## Task
Each record is to be printed again precisely as it reads.

(Scripts that build scenes)

::::::::

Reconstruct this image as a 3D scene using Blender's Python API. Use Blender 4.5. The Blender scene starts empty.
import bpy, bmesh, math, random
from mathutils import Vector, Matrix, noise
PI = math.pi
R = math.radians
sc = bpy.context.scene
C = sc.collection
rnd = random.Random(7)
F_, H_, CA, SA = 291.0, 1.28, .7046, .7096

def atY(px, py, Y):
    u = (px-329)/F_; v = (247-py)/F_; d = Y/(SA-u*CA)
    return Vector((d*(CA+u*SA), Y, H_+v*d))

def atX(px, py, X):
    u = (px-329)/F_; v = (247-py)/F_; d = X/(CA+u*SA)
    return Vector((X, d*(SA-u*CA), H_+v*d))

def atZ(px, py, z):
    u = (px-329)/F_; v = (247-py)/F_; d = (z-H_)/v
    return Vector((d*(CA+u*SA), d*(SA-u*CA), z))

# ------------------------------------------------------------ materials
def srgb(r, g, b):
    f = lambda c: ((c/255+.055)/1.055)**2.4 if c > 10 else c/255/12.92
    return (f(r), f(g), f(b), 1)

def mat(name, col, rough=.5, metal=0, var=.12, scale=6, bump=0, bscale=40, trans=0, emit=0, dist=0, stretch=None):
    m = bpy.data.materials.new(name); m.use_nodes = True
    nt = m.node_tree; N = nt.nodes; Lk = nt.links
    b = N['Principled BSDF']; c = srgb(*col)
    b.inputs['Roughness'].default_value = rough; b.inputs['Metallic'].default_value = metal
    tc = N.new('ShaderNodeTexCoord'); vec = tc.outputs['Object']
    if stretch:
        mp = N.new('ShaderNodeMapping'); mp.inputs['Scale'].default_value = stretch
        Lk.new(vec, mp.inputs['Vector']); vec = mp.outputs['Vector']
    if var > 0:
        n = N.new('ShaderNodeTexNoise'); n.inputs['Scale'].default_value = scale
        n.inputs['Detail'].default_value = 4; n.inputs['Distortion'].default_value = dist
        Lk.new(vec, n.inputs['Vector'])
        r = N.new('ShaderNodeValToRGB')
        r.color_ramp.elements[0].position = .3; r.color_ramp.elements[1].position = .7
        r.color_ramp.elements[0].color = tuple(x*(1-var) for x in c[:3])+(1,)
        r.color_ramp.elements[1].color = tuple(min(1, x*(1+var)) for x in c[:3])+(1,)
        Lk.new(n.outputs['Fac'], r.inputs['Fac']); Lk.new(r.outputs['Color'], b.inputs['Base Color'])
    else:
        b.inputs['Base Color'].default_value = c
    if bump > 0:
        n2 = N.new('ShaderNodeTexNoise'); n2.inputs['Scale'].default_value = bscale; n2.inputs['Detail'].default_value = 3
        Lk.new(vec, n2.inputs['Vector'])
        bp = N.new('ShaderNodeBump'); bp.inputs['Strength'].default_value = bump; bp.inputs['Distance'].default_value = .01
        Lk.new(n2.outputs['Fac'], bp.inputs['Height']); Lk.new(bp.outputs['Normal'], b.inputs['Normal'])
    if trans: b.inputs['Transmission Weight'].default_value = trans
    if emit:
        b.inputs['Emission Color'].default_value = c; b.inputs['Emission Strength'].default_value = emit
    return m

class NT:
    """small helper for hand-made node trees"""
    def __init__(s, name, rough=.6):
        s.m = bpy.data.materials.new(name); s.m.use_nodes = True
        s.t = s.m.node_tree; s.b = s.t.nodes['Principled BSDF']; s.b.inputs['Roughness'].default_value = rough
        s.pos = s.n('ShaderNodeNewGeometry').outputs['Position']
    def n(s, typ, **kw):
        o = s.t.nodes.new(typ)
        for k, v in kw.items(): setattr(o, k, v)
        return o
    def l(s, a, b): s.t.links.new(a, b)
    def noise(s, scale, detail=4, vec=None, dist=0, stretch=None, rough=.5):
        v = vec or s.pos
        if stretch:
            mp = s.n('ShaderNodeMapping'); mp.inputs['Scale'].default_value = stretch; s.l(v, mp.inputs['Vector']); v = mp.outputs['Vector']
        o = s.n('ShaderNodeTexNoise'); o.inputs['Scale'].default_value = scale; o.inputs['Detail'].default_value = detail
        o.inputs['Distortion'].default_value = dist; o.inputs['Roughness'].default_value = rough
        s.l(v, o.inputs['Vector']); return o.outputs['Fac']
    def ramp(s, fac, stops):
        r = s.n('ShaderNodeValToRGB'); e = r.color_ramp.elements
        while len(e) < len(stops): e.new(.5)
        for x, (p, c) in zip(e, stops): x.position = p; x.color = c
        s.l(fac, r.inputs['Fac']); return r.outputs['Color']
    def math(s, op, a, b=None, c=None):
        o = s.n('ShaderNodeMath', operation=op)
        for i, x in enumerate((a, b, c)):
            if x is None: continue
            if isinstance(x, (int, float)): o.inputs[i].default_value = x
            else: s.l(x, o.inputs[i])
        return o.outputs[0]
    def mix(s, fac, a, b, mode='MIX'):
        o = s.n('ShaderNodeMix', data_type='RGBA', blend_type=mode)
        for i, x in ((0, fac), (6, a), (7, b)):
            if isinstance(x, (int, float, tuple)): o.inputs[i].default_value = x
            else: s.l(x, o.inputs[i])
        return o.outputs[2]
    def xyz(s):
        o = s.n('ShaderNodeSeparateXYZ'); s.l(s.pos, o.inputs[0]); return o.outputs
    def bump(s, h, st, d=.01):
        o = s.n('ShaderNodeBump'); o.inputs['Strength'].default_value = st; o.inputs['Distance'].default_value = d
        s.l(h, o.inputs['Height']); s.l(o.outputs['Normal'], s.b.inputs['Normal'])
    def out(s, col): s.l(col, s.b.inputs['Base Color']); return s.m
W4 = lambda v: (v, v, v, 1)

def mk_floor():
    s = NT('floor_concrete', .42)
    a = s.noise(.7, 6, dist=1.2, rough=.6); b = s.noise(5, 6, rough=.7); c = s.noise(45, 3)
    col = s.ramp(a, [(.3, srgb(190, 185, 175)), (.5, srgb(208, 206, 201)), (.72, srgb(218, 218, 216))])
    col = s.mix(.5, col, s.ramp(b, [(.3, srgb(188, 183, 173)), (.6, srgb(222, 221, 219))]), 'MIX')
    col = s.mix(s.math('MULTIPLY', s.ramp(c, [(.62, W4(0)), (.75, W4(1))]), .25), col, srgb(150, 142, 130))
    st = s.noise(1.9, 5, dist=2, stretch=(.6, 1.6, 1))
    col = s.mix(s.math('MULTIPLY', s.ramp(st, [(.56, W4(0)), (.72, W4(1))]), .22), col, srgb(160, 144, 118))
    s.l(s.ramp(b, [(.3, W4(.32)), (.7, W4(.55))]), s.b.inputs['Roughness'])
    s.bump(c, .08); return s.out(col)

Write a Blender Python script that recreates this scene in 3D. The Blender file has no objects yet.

::::::::

## Written solution
Reconstruct this image as a 3D scene using Blender's Python API. Use Blender 4.5. The Blender scene starts empty.
import bpy, bmesh, math, random
from mathutils import Vector, Matrix, noise
PI = math.pi
R = math.radians
sc = bpy.context.scene
C = sc.collection
rnd = random.Random(7)
F_, H_, CA, SA = 291.0, 1.28, .7046, .7096

def atY(px, py, Y):
    u = (px-329)/F_; v = (247-py)/F_; d = Y/(SA-u*CA)
    return Vector((d*(CA+u*SA), Y, H_+v*d))

def atX(px, py, X):
    u = (px-329)/F_; v = (247-py)/F_; d = X/(CA+u*SA)
    return Vector((X, d*(SA-u*CA), H_+v*d))

def atZ(px, py, z):
    u = (px-329)/F_; v = (247-py)/F_; d = (z-H_)/v
    return Vector((d*(CA+u*SA), d*(SA-u*CA), z))

# ------------------------------------------------------------ materials
def srgb(r, g, b):
    f = lambda c: ((c/255+.055)/1.055)**2.4 if c > 10 else c/255/12.92
    return (f(r), f(g), f(b), 1)

def mat(name, col, rough=.5, metal=0, var=.12, scale=6, bump=0, bscale=40, trans=0, emit=0, dist=0, stretch=None):
    m = bpy.data.materials.new(name); m.use_nodes = True
    nt = m.node_tree; N = nt.nodes; Lk = nt.links
    b = N['Principled BSDF']; c = srgb(*col)
    b.inputs['Roughness'].default_value = rough; b.inputs['Metallic'].default_value = metal
    tc = N.new('ShaderNodeTexCoord'); vec = tc.outputs['Object']
    if stretch:
        mp = N.new('ShaderNodeMapping'); mp.inputs['Scale'].default_value = stretch
        Lk.new(vec, mp.inputs['Vector']); vec = mp.outputs['Vector']
    if var > 0:
        n = N.new('ShaderNodeTexNoise'); n.inputs['Scale'].default_value = scale
        n.inputs['Detail'].default_value = 4; n.inputs['Distortion'].default_value = dist
        Lk.new(vec, n.inputs['Vector'])
        r = N.new('ShaderNodeValToRGB')
        r.color_ramp.elements[0].position = .3; r.color_ramp.elements[1].position = .7
        r.color_ramp.elements[0].color = tuple(x*(1-var) for x in c[:3])+(1,)
        r.color_ramp.elements[1].color = tuple(min(1, x*(1+var)) for x in c[:3])+(1,)
        Lk.new(n.outputs['Fac'], r.inputs['Fac']); Lk.new(r.outputs['Color'], b.inputs['Base Color'])
    else:
        b.inputs['Base Color'].default_value = c
    if bump > 0:
        n2 = N.new('ShaderNodeTexNoise'); n2.inputs['Scale'].default_value = bscale; n2.inputs['Detail'].default_value = 3
        Lk.new(vec, n2.inputs['Vector'])
        bp = N.new('ShaderNodeBump'); bp.inputs['Strength'].default_value = bump; bp.inputs['Distance'].default_value = .01
        Lk.new(n2.outputs['Fac'], bp.inputs['Height']); Lk.new(bp.outputs['Normal'], b.inputs['Normal'])
    if trans: b.inputs['Transmission Weight'].default_value = trans
    if emit:
        b.inputs['Emission Color'].default_value = c; b.inputs['Emission Strength'].default_value = emit
    return m

class NT:
    """small helper for hand-made node trees"""
    def __init__(s, name, rough=.6):
        s.m = bpy.data.materials.new(name); s.m.use_nodes = True
        s.t = s.m.node_tree; s.b = s.t.nodes['Principled BSDF']; s.b.inputs['Roughness'].default_value = rough
        s.pos = s.n('ShaderNodeNewGeometry').outputs['Position']
    def n(s, typ, **kw):
        o = s.t.nodes.new(typ)
        for k, v in kw.items(): setattr(o, k, v)
        return o
    def l(s, a, b): s.t.links.new(a, b)
    def noise(s, scale, detail=4, vec=None, dist=0, stretch=None, rough=.5):
        v = vec or s.pos
        if stretch:
            mp = s.n('ShaderNodeMapping'); mp.inputs['Scale'].default_value = stretch; s.l(v, mp.inputs['Vector']); v = mp.outputs['Vector']
        o = s.n('ShaderNodeTexNoise'); o.inputs['Scale'].default_value = scale; o.inputs['Detail'].default_value = detail
        o.inputs['Distortion'].default_value = dist; o.inputs['Roughness'].default_value = rough
        s.l(v, o.inputs['Vector']); return o.outputs['Fac']
    def ramp(s, fac, stops):
        r = s.n('ShaderNodeValToRGB'); e = r.color_ramp.elements
        while len(e) < len(stops): e.new(.5)
        for x, (p, c) in zip(e, stops): x.position = p; x.color = c
        s.l(fac, r.inputs['Fac']); return r.outputs['Color']
    def math(s, op, a, b=None, c=None):
        o = s.n('ShaderNodeMath', operation=op)
        for i, x in enumerate((a, b, c)):
            if x is None: continue
            if isinstance(x, (int, float)): o.inputs[i].default_value = x
            else: s.l(x, o.inputs[i])
        return o.outputs[0]
    def mix(s, fac, a, b, mode='MIX'):
        o = s.n('ShaderNodeMix', data_type='RGBA', blend_type=mode)
        for i, x in ((0, fac), (6, a), (7, b)):
            if isinstance(x, (int, float, tuple)): o.inputs[i].default_value = x
            else: s.l(x, o.inputs[i])
        return o.outputs[2]
    def xyz(s):
        o = s.n('ShaderNodeSeparateXYZ'); s.l(s.pos, o.inputs[0]); return o.outputs
    def bump(s, h, st, d=.01):
        o = s.n('ShaderNodeBump'); o.inputs['Strength'].default_value = st; o.inputs['Distance'].default_value = d
        s.l(h, o.inputs['Height']); s.l(o.outputs['Normal'], s.b.inputs['Normal'])
    def out(s, col): s.l(col, s.b.inputs['Base Color']); return s.m
W4 = lambda v: (v, v, v, 1)

def mk_floor():
    s = NT('floor_concrete', .42)
    a = s.noise(.7, 6, dist=1.2, rough=.6); b = s.noise(5, 6, rough=.7); c = s.noise(45, 3)
    col = s.ramp(a, [(.3, srgb(190, 185, 175)), (.5, srgb(208, 206, 201)), (.72, srgb(218, 218, 216))])
    col = s.mix(.5, col, s.ramp(b, [(.3, srgb(188, 183, 173)), (.6, srgb(222, 221, 219))]), 'MIX')
    col = s.mix(s.math('MULTIPLY', s.ramp(c, [(.62, W4(0)), (.75, W4(1))]), .25), col, srgb(150, 142, 130))
    st = s.noise(1.9, 5, dist=2, stretch=(.6, 1.6, 1))
    col = s.mix(s.math('MULTIPLY', s.ramp(st, [(.56, W4(0)), (.72, W4(1))]), .22), col, srgb(160, 144, 118))
    s.l(s.ramp(b, [(.3, W4(.32)), (.7, W4(.55))]), s.b.inputs['Roughness'])
    s.bump(c, .08); return s.out(col)

Write a Blender Python script that recreates this scene in 3D. The Blender file has no objects yet.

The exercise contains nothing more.